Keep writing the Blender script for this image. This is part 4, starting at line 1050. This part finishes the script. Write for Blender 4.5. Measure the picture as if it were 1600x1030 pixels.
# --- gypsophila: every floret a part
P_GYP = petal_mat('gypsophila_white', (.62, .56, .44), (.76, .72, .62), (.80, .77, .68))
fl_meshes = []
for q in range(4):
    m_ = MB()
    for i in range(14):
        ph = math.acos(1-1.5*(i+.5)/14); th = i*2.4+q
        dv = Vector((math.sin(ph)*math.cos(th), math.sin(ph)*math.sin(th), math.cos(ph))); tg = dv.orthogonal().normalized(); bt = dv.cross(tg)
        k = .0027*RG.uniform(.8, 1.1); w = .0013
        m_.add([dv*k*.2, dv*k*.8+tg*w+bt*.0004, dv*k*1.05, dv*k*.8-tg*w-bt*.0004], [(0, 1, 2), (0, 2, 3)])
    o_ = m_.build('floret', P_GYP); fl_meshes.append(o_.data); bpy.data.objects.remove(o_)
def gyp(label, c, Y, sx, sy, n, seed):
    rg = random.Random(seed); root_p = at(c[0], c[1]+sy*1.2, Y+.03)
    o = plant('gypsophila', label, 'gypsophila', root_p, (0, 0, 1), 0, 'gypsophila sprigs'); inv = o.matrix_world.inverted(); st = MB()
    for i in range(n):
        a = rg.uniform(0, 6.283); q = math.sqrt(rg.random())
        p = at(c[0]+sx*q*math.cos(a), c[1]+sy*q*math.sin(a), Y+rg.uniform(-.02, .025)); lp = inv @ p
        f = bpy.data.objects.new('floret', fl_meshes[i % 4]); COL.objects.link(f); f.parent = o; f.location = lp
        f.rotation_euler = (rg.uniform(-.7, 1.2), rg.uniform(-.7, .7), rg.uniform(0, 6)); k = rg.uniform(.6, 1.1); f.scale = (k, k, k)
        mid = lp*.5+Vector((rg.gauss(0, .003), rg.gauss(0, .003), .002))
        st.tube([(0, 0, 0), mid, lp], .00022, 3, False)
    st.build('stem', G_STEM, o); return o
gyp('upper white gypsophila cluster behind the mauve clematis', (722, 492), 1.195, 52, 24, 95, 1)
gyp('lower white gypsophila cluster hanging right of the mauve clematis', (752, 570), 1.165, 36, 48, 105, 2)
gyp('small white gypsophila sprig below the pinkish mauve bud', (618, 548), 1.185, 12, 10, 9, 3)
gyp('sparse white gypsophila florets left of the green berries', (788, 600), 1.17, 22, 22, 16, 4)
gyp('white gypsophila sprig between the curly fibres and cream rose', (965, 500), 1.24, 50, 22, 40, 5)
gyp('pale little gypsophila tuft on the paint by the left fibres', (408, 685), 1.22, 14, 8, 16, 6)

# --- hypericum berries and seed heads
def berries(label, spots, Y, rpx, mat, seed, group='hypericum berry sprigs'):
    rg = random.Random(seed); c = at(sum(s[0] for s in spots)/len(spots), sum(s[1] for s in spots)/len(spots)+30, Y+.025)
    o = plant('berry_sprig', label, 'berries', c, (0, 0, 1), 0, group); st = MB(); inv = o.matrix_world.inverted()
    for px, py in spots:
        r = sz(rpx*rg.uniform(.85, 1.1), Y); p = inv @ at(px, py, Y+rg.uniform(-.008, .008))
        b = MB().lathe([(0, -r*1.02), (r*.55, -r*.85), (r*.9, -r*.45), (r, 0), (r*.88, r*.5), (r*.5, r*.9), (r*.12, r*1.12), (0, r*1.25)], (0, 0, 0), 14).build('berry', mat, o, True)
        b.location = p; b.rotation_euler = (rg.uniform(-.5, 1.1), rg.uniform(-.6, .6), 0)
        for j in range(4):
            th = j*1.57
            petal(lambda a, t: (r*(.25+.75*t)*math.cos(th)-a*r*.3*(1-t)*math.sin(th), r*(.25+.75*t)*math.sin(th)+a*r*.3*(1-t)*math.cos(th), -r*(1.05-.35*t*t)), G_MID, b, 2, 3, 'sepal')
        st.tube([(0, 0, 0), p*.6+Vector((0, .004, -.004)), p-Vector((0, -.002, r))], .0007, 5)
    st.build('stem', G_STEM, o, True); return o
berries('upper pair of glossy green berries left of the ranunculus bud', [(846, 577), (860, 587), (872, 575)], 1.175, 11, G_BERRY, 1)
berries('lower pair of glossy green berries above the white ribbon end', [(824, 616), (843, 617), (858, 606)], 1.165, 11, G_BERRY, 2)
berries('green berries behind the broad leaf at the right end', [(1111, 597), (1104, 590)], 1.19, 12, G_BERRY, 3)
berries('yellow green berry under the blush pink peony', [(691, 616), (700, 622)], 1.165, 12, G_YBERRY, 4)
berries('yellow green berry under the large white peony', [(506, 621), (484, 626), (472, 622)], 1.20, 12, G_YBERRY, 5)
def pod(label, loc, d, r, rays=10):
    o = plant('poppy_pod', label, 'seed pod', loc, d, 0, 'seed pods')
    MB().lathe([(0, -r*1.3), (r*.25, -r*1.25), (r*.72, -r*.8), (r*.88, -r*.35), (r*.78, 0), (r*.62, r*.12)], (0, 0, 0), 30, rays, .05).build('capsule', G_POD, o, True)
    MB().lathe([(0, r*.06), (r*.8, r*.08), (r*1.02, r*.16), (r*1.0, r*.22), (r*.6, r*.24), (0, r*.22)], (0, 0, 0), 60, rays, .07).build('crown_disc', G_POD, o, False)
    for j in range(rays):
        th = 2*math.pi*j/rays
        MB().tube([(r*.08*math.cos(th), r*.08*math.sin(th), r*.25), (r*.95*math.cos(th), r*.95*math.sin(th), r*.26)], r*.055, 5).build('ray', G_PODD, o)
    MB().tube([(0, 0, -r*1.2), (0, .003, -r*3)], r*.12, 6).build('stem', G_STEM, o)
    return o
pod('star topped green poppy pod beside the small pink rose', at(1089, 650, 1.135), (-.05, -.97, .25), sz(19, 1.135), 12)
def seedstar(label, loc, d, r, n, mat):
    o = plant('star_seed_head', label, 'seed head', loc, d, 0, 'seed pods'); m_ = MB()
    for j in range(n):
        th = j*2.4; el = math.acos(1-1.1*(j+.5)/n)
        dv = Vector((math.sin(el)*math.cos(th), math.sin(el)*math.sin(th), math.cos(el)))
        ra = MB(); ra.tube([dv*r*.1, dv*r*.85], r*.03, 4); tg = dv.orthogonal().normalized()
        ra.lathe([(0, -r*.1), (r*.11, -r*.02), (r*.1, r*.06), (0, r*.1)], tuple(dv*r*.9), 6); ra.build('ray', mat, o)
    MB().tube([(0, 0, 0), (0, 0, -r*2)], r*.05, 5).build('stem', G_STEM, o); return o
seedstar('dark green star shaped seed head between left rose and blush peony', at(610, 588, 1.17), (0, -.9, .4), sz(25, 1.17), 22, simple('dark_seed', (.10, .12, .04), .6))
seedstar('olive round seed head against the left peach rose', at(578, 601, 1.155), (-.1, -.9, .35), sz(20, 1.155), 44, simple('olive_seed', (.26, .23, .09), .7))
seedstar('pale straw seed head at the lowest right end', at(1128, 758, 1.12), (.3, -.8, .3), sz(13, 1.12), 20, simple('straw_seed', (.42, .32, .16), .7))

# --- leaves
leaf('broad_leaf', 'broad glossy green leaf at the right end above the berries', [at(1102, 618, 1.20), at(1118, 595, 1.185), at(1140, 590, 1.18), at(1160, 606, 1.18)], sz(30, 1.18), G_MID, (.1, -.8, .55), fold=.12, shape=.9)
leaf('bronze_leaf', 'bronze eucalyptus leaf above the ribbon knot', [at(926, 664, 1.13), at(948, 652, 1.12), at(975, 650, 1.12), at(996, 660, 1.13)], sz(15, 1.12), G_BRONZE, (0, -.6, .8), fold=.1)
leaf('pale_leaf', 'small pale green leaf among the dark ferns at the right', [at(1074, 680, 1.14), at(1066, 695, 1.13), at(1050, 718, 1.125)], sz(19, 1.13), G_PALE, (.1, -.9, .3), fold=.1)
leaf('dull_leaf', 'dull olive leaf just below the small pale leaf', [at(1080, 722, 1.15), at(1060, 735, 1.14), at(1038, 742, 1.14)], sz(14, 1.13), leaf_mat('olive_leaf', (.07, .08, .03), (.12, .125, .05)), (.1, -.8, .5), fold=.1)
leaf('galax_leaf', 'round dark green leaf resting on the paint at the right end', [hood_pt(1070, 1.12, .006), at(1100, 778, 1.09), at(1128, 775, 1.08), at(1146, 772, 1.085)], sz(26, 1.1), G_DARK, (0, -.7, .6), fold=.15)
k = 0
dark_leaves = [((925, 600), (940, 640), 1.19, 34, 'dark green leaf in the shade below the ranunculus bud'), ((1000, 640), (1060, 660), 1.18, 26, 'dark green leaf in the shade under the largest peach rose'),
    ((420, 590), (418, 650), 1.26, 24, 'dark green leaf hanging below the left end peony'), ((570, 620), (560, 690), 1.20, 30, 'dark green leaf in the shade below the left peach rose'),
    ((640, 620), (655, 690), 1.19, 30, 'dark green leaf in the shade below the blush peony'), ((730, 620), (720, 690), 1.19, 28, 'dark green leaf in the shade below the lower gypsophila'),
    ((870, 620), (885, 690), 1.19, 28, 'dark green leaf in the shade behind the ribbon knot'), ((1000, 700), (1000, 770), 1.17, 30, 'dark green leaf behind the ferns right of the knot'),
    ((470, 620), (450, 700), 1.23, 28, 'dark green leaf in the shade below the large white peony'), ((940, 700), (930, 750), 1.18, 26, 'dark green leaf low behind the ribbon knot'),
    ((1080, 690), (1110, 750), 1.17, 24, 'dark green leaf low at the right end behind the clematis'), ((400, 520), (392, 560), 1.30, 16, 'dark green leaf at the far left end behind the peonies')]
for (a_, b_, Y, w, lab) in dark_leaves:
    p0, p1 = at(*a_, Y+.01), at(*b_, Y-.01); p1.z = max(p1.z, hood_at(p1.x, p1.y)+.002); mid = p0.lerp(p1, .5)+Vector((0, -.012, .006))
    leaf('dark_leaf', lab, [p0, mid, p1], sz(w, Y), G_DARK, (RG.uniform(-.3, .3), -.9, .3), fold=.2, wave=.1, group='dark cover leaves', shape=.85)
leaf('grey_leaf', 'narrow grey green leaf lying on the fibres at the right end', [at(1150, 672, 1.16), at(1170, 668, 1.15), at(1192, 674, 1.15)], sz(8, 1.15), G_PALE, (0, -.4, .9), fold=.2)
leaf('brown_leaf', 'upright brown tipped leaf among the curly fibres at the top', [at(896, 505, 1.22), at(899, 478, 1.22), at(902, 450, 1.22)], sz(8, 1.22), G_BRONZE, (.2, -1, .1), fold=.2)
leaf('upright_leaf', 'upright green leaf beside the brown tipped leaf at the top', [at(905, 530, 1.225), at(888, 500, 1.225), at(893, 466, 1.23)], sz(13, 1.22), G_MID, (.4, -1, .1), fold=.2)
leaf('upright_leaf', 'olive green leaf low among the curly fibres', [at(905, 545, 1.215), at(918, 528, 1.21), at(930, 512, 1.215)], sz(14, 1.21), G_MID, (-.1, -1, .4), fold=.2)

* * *

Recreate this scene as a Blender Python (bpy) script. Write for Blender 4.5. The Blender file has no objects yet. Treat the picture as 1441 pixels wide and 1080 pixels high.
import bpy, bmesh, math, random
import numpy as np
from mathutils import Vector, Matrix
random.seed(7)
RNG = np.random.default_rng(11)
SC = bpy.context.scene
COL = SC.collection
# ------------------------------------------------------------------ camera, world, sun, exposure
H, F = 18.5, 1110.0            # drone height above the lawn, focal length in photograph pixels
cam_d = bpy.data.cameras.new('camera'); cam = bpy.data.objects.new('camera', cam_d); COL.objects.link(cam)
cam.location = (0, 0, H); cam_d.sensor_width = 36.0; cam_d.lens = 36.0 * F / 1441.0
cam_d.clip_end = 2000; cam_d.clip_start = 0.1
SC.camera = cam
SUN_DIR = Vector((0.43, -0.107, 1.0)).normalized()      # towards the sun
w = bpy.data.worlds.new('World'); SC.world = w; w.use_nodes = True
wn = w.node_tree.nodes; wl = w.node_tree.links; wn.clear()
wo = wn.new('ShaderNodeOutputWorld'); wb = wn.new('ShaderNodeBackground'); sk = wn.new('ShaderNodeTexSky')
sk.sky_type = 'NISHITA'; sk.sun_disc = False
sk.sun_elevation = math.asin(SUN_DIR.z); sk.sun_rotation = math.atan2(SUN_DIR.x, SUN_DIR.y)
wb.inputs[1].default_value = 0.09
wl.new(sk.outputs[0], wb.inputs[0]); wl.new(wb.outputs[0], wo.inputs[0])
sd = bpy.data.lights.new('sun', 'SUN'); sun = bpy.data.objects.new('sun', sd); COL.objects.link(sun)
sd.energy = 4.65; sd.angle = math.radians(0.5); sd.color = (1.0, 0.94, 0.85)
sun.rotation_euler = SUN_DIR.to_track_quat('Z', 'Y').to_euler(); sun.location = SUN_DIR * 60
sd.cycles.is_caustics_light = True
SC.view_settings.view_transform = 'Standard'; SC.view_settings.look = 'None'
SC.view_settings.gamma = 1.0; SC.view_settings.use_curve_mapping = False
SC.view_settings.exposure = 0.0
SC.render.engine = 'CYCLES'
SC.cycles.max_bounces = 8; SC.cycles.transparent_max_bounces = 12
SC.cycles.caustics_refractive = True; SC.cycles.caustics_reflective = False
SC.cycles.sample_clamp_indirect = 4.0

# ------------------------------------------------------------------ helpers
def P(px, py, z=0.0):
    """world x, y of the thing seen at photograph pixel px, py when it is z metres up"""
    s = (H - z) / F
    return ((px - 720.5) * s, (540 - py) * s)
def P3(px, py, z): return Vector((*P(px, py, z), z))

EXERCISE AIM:
Your task is to repeat exactly the lines from the one that contains "((870, 620), (885, 690), 1.19, 28, 'dark" through the one that contains "((470, 620), (450, 700), 1.23, 28, 'dark", with both end lines included.

THE RESPONSE:
    ((870, 620), (885, 690), 1.19, 28, 'dark green leaf in the shade behind the ribbon knot'), ((1000, 700), (1000, 770), 1.17, 30, 'dark green leaf behind the ferns right of the knot'),
    ((470, 620), (450, 700), 1.23, 28, 'dark green leaf in the shade below the large white peony'), ((940, 700), (930, 750), 1.18, 26, 'dark green leaf low behind the ribbon knot'),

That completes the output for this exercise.